First of all, I have to thank Kiah for her comment on my last crazy ass blog post. It really made me feel a lot better, and less alone. That being said, wow, that last post was crazed. I mean, I definitely had (and have) those feelings, but I probably shouldn't have unleashed them on the internet for all the world to see. Oh well, what's done is done.
This Friday night finds your blog-posting-with-semi-regularity-girl watching episodes of Intervention in bed while eating pringles and drinking diet root beer. My goodness, you say, don't you lead an exciting lifestyle! Why yes, I reply, it's truly a thrilling day in the life of yours truly. But seriously folks, I can't say I'd rather be outside when the weather is horrifying and my bed is so comfortable. Tomorrow is law school prom (Barrister's Ball) and although during the weeks leading up to it I have been excited, I've been overcome by an overwhelming feeling of apathy toward the whole charade. I am going, though, if only because I spent a fair amount of cash on the tickets, my dress, shoes, et cetera. It's open beer and wine bar, so if anything, I'll be able to drink away my ennui.
I rather like that phrase, drinking away my ennui. This will probably make me sound like an alcoholic, but I would say that drinking away ennui is probably what I do on most weekends.
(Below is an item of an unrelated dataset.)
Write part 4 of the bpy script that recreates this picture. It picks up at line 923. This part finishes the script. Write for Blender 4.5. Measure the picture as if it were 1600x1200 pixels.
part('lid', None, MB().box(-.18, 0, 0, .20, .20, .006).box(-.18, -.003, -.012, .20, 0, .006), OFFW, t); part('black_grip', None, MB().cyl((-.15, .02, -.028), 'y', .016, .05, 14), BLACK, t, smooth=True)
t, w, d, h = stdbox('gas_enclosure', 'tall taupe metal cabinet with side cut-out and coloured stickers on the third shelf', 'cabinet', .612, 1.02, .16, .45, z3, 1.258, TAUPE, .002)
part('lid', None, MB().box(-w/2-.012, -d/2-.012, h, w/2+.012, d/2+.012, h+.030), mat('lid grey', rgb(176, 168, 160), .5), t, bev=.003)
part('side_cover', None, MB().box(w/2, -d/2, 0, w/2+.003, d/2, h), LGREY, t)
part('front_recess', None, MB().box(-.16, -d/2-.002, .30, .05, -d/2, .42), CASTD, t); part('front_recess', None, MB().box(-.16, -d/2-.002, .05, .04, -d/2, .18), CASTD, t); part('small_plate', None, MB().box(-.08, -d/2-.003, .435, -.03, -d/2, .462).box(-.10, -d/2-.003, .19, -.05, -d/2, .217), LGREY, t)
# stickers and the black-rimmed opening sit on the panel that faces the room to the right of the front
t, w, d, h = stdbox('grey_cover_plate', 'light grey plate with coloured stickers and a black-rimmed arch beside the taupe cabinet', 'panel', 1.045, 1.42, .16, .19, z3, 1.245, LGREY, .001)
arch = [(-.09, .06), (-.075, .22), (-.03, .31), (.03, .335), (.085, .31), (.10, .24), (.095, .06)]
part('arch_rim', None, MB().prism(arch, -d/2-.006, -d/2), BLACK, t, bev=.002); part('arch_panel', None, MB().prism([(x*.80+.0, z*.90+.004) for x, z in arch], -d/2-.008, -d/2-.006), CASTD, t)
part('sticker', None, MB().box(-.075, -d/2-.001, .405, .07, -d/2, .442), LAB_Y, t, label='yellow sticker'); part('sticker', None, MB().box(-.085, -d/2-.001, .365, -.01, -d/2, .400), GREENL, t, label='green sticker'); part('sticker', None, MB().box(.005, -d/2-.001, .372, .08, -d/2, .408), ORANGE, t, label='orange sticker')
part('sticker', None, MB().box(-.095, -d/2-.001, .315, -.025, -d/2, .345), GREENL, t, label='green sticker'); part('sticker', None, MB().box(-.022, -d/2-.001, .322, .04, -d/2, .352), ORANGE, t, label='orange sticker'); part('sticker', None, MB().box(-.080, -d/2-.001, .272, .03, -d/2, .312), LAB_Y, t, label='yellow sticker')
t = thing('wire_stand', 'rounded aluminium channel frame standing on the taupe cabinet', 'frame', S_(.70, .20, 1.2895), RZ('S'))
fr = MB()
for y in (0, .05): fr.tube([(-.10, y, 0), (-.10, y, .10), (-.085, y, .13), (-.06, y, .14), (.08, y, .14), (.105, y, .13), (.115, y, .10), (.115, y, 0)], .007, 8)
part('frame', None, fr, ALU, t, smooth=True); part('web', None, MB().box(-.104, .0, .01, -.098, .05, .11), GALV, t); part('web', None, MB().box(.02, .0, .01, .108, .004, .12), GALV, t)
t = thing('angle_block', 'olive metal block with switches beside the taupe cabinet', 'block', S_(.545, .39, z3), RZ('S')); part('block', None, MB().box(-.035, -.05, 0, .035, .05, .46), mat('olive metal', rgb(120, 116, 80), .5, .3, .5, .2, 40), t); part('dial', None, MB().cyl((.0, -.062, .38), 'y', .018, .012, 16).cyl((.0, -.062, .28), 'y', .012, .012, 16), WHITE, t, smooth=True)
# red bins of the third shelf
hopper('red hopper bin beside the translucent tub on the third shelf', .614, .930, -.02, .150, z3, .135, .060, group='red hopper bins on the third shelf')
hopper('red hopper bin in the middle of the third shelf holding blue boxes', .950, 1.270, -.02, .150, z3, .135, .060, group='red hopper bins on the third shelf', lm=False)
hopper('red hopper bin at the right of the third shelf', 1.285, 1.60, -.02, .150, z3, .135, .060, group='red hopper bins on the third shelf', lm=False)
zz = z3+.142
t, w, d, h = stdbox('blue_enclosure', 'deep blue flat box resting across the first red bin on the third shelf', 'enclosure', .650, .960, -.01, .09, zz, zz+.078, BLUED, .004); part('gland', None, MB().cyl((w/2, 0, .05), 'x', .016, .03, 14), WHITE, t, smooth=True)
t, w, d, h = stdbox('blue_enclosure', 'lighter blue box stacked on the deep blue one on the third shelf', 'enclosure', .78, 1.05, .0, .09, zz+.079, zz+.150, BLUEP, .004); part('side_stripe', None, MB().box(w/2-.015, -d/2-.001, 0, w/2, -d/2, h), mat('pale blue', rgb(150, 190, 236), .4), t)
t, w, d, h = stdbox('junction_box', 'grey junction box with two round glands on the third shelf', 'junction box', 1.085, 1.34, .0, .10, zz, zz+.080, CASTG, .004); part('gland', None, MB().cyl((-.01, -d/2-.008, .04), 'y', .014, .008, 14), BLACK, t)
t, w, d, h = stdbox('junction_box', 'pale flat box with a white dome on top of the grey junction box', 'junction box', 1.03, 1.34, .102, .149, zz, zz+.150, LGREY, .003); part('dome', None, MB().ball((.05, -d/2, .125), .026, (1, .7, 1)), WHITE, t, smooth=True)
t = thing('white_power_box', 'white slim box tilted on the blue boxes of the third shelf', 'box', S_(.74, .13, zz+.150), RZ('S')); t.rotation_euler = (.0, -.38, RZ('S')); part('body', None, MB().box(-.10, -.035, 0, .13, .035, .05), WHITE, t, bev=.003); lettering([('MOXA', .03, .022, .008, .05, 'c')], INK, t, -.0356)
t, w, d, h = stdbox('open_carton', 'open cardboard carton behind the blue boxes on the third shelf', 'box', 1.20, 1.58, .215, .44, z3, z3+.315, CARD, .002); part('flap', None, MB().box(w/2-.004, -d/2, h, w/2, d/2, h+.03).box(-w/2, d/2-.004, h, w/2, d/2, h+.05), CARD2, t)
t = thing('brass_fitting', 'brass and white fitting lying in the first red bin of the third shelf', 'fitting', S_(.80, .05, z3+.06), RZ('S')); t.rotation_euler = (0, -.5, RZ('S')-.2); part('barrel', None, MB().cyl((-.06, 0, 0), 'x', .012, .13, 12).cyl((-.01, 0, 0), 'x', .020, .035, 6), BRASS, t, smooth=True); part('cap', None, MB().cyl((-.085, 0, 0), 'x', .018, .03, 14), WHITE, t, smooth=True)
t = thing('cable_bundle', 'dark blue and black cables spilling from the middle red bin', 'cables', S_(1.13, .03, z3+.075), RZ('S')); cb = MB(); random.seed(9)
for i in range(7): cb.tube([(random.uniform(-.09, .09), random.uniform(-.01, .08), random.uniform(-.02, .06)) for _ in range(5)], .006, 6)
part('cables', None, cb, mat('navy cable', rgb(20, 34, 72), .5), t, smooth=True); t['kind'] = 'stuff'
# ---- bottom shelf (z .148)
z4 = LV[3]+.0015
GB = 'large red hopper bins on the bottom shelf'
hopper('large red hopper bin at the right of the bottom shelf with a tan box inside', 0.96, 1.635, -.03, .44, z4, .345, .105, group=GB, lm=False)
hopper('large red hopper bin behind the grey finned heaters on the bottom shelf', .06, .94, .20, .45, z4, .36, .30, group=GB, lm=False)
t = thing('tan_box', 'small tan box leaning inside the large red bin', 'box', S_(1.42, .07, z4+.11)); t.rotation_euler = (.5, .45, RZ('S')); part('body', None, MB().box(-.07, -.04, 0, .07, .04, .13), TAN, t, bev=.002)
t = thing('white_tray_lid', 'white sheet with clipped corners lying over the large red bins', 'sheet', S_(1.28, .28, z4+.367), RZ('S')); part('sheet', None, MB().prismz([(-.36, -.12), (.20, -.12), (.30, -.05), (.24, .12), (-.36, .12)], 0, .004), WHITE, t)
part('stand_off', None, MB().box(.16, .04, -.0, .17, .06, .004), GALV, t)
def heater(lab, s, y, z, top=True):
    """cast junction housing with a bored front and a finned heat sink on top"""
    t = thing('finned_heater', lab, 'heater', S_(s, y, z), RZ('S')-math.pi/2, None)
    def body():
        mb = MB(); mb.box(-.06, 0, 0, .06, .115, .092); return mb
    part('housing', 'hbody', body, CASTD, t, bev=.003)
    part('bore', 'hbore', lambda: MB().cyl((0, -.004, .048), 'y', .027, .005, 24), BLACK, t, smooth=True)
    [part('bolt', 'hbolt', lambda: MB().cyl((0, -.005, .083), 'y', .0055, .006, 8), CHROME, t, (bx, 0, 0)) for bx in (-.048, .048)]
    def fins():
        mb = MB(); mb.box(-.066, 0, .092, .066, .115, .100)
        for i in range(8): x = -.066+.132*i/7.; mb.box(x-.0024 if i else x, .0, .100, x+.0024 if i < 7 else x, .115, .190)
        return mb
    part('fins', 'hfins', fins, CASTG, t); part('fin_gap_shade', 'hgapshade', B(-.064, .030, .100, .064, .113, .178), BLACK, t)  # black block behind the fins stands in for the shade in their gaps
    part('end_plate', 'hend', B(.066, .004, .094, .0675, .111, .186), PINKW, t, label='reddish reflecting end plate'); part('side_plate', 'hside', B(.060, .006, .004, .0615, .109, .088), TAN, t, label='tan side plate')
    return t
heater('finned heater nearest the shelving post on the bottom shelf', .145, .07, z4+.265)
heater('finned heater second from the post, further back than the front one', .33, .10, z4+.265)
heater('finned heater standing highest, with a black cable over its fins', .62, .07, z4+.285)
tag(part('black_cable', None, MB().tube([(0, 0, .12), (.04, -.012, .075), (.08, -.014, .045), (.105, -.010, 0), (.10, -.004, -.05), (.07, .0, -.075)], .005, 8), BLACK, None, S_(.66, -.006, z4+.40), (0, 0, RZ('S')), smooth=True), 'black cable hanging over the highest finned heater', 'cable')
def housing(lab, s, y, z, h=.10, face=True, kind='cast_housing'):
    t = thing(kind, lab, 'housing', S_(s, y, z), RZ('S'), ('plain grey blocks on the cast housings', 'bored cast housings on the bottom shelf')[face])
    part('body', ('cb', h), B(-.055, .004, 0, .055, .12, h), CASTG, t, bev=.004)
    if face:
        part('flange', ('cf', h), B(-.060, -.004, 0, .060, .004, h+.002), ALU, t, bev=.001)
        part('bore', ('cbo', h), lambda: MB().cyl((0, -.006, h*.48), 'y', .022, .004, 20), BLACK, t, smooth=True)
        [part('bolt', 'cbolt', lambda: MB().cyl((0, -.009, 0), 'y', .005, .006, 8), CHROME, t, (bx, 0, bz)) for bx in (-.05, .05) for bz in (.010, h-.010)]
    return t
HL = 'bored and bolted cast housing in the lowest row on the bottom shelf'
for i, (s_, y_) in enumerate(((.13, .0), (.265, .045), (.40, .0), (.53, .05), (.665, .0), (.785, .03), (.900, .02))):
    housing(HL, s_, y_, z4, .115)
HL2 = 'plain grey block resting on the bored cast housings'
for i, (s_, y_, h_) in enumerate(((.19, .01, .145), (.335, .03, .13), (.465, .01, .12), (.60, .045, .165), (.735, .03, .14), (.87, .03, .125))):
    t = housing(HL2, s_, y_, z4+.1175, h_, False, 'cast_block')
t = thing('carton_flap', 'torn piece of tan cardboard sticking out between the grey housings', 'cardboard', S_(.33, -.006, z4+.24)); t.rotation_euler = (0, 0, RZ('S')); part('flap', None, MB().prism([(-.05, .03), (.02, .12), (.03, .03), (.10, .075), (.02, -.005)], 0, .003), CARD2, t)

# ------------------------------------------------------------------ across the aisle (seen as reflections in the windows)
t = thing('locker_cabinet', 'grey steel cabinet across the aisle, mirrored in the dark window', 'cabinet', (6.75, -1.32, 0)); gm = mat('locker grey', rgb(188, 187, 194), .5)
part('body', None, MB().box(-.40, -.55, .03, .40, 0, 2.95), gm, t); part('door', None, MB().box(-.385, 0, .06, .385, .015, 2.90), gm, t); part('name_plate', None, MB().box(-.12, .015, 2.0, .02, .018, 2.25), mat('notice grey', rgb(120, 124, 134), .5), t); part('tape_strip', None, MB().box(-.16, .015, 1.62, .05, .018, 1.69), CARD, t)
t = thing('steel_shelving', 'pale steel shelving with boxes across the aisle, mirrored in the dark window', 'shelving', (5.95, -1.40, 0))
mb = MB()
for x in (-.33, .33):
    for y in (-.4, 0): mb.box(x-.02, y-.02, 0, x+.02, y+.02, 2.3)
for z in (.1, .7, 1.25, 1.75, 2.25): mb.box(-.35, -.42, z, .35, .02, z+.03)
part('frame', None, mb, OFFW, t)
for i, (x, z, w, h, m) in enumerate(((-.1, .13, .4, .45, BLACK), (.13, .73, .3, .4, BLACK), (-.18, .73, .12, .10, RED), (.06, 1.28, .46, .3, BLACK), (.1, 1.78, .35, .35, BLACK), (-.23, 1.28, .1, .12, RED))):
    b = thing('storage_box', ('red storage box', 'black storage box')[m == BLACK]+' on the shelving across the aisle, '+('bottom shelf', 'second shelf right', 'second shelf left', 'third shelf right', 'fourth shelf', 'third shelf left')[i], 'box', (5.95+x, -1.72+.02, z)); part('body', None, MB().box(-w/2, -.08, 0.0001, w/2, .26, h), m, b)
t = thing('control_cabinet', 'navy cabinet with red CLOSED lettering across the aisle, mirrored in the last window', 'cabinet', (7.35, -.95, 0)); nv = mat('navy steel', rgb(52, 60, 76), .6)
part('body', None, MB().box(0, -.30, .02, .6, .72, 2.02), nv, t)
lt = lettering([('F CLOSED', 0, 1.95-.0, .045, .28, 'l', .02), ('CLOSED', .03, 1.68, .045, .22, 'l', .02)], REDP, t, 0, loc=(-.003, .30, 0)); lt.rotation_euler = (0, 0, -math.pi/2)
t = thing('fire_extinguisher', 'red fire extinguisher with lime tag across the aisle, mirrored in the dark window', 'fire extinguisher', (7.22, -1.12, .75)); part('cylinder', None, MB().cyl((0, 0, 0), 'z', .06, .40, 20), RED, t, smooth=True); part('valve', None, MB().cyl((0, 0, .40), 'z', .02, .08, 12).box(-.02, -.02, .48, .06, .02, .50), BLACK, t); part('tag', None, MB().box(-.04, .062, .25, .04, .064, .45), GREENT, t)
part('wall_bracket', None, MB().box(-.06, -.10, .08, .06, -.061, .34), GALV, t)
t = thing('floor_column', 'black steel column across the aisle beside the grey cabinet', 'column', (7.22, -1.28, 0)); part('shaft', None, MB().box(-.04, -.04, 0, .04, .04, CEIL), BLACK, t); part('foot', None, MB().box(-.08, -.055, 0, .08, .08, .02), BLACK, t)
It's not that I don't enjoy my life, I do, but sometimes I just feel incredibly out of place and like I don't belong anywhere except alone in my apartment with Zach and Winston.
I had another interview on Thursday for a summer clerk position at a firm downtown. I think it went pretty well, so like the other one, it's now just a waiting game to see what happens. I'm not going to get my heart set on either one just in case I get rejected, which could very well happen.
I want to skate again. I figure skated competitively from when I was little until I graduated from high school, and I miss it terribly. The problem is, it is not exactly a cheap sport you can just do casually.
I'm going to end this blog post with a Henry Rollins quote:
“Life is full of choices, if you have the guts to go for it. That's why I get immediately bored with anyone's complaining about how boring their life is, or how bad their town is. Fucking leave and go somewhere else. Or don't.”